A tier is a categorical label assigned to a score based on where the score falls among the trait's trained boundaries. Four tiers are defined: Strong, Solid, Developing, Weak.
A tier is the label returned alongside a trait score. The label is determined by comparing the score against three boundaries derived from the trait's training distributions. The four tiers partition the score axis as follows.
| Tier | Condition | Source boundary |
|---|---|---|
| Strong | score ≥ strong | Upper quartile of the positive training distribution |
| Solid | solid ≤ score < strong | Lower quartile of the positive training distribution |
| Developing | developing ≤ score < solid | Upper quartile of the negative training distribution |
| Weak | score < developing | Within or below the negative training distribution |
Table 1. Tier labels and the score conditions that assign them. Boundary names (strong, solid, developing) refer to the trained thresholds described on breaks.
The three boundaries are computed during training from the quartiles of the trait's positive and negative sample distributions. Because each trait has its own training distributions, each trait has its own boundaries. A score of 70 on one trait may fall in the Solid band; a score of 70 on another trait may fall in the Developing band.
At scoring time, the score is compared against the trait's boundaries from highest to lowest. The first condition the score satisfies determines the tier. No tier is computed for the composite — the composite is reported as a score only.

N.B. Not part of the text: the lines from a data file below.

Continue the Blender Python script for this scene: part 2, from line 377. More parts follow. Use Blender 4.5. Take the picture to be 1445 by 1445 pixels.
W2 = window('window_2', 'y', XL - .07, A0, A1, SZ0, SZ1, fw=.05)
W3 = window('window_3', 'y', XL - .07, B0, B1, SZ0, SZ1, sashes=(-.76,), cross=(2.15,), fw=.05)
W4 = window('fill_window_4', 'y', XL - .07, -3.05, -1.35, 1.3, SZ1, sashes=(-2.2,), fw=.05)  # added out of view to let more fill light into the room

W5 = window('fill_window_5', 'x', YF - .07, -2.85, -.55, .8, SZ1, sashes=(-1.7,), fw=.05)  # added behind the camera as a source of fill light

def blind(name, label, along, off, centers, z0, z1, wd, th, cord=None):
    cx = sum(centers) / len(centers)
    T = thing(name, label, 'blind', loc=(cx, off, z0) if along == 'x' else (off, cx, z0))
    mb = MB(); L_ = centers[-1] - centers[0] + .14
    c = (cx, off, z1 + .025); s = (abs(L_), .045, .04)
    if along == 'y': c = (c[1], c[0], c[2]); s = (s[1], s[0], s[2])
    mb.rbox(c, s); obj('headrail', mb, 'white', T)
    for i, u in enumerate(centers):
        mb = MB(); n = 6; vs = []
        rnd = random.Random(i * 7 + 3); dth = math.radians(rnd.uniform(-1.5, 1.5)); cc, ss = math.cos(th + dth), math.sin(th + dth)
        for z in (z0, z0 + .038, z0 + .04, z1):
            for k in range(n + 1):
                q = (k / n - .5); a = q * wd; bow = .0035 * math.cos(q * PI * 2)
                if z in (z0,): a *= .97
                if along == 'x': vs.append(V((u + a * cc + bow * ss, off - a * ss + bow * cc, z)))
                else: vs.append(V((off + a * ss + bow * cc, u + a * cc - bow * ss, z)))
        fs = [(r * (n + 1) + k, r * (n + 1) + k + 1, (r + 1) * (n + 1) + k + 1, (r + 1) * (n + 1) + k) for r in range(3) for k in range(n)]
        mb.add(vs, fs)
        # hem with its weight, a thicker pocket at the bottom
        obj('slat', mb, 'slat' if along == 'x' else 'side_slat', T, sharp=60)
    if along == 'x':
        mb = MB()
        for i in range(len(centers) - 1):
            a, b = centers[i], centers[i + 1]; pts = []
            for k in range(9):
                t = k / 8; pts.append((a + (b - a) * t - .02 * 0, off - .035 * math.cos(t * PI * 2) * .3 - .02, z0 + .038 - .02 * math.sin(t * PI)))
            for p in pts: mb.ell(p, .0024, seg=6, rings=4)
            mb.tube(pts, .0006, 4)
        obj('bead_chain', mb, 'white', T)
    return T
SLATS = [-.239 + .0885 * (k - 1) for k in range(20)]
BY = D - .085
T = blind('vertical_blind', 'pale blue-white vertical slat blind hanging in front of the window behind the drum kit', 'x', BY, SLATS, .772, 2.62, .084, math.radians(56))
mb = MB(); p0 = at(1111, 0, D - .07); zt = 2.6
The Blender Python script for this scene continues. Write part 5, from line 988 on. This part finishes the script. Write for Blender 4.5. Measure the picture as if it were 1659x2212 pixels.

Each tier expresses where the score sits relative to the training distributions that defined the trait.
| Tier | What it says about the score |
|---|---|
| Strong | In the upper quartile of the positive training distribution. At or above the strongest examples the trait was trained on. |
| Solid | Within the positive training distribution's inter-quartile range. Comparable to the bulk of training examples that exemplified the trait. |
| Developing | Between the positive and negative distributions. Above the bulk of examples that did not exemplify the trait, below the bulk that did. |
| Weak | At or below the upper quartile of the negative training distribution. Within the range of examples that did not exemplify the trait. |
When the positive and negative training distributions overlap enough that the boundaries collapse or invert, no tier label is assigned. The score is returned with a null tier. The same condition produces low confidence, so the two signals appear together.
Scores in the Developing band fall between the two training distributions, where the system has less direct training signal than in either distribution's bulk. Developing scores are therefore always reported with moderate confidence. All other tiers pair with high confidence for well-separated training distributions.